Investigation of the spectra of coupled polaritons on the periodically modulated metallic layer and the narrow regions of anomalous transparency

TL;DR

This paper theoretically explores how periodic modulation of a metallic film's dielectric constant influences electromagnetic wave transmission, revealing conditions for enhanced resonance transparency via surface plasmon polaritons.

Contribution

It introduces a detailed theoretical model showing how sinusoidal modulation affects SPP resonance and transmittance, identifying optimal conditions for maximum transparency.

Findings

Resonance interaction significantly increases transmittance.

Two frequencies near resonance achieve near-unity transmittance.
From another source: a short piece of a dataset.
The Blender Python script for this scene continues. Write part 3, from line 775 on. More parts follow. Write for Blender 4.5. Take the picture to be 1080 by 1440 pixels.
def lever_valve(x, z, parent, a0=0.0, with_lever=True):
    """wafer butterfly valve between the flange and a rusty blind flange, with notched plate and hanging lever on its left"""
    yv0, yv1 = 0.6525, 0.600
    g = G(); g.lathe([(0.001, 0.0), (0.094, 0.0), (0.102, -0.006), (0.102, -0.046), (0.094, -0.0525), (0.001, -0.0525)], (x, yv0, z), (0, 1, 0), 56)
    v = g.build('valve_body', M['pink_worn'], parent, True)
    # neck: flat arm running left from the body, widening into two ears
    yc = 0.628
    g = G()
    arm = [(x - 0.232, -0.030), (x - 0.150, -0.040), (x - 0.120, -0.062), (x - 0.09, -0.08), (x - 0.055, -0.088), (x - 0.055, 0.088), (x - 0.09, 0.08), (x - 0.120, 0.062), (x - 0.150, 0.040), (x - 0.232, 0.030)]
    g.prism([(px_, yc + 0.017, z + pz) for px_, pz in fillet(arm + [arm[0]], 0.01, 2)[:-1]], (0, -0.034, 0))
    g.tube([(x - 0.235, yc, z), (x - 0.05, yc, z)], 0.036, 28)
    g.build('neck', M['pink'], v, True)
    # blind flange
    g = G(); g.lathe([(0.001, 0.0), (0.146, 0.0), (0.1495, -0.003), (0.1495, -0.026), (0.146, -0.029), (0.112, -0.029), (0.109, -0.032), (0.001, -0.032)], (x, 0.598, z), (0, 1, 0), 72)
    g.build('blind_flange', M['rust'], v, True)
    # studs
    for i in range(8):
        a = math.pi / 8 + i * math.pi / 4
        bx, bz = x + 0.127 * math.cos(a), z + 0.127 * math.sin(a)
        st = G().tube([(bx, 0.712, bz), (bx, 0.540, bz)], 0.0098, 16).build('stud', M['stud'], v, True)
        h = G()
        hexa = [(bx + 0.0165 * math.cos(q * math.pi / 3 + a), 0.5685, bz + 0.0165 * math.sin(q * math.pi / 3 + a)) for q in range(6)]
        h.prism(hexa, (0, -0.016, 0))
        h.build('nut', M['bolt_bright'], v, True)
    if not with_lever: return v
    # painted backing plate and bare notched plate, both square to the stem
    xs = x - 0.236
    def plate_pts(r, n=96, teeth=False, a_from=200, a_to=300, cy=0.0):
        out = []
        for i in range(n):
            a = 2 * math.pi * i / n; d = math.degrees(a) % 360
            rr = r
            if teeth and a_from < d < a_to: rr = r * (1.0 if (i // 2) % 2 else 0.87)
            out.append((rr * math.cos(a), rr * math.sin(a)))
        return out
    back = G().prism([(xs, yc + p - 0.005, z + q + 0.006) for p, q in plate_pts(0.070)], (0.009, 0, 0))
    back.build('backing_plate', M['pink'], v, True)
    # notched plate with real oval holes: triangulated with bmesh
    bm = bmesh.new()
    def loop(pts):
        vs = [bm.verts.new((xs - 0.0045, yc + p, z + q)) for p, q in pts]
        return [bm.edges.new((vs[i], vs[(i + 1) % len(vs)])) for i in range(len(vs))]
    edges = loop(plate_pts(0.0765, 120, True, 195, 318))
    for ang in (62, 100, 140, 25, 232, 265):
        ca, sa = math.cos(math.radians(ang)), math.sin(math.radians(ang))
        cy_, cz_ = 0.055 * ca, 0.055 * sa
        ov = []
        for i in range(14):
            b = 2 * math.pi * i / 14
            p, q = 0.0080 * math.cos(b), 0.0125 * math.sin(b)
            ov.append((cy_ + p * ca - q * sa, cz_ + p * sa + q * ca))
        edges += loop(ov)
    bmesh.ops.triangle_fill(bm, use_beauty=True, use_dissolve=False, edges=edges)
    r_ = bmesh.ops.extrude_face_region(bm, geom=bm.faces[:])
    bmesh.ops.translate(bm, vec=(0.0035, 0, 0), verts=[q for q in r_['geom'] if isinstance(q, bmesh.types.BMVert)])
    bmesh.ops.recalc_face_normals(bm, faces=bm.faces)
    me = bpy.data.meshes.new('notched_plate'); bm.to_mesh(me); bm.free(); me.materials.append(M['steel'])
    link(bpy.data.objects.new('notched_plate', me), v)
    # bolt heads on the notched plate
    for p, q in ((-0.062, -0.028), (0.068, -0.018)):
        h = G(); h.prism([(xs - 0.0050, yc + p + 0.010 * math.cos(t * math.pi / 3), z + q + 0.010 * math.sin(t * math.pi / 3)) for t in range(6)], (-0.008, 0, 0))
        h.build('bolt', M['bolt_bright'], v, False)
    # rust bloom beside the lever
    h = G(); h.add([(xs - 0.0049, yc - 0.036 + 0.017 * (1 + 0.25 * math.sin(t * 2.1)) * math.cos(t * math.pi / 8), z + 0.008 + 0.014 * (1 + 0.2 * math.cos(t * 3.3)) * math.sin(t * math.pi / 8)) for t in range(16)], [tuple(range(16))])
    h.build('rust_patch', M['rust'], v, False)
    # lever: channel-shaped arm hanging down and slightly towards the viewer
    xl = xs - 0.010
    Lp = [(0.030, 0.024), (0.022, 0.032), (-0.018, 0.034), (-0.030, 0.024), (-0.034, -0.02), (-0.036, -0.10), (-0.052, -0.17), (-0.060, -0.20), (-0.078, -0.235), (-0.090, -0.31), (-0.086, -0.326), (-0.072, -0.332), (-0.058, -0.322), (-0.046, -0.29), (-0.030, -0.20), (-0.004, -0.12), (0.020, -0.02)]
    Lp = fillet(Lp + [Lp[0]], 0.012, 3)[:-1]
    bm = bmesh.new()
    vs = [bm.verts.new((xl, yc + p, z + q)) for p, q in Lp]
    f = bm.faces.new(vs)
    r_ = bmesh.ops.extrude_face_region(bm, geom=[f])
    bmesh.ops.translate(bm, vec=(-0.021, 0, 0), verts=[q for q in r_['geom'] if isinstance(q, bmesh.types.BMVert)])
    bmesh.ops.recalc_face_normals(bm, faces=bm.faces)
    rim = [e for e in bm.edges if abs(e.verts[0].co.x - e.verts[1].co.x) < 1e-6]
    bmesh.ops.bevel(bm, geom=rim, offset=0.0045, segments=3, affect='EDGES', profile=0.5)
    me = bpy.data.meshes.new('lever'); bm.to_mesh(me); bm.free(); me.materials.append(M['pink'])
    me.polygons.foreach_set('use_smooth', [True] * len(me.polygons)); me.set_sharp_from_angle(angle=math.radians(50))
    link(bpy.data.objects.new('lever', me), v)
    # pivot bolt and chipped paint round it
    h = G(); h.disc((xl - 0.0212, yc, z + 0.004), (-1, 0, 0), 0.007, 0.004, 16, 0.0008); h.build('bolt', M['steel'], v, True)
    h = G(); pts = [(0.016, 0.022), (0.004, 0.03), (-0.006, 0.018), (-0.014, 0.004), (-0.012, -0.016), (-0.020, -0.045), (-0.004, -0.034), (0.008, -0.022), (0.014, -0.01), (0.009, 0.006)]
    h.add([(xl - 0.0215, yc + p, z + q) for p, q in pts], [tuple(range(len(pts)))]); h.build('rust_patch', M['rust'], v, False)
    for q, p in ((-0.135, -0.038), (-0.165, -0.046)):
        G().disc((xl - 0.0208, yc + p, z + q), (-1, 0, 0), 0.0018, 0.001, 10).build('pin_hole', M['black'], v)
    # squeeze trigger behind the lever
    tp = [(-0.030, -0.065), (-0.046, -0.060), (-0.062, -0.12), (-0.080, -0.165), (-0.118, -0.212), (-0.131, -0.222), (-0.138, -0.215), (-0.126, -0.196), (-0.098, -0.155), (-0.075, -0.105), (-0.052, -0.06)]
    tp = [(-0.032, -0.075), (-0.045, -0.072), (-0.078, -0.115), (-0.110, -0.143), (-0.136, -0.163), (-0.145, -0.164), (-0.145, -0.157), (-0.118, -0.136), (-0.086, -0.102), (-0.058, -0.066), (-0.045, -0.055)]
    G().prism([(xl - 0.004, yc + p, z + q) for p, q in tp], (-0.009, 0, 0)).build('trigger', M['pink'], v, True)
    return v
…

Optimal modulation depth maximizes resonance transparency.

Abstract

The paper deals with the theoretical investigation of plane, normally incident electromagnetic wave transmission through the flat metal film whose dielectric constant has small periodical sinusoidal modulation in one dimension parallel to the projection of the electric field onto the film surface. The dependencies of the film transmittancy on the parameters of the problem (frequency, modulation depth and absorption) are examined. It is shown that the film transmittancy increases considerably when the conditions for resonance interaction of an incident electromagnetic wave with surface plasmon polaritons (SPPs) are met. It is found that for small but finite absorption there are two frequencies in the vicinity of which the transmittancy can achieve the values of the order of unity due to resonances on symmetric and antisymmetric (relative to the mean plane) SPP modes. It is shown that for each value of absorption there exists a certain optimal modulation depth, which maximizes the resonance transparency.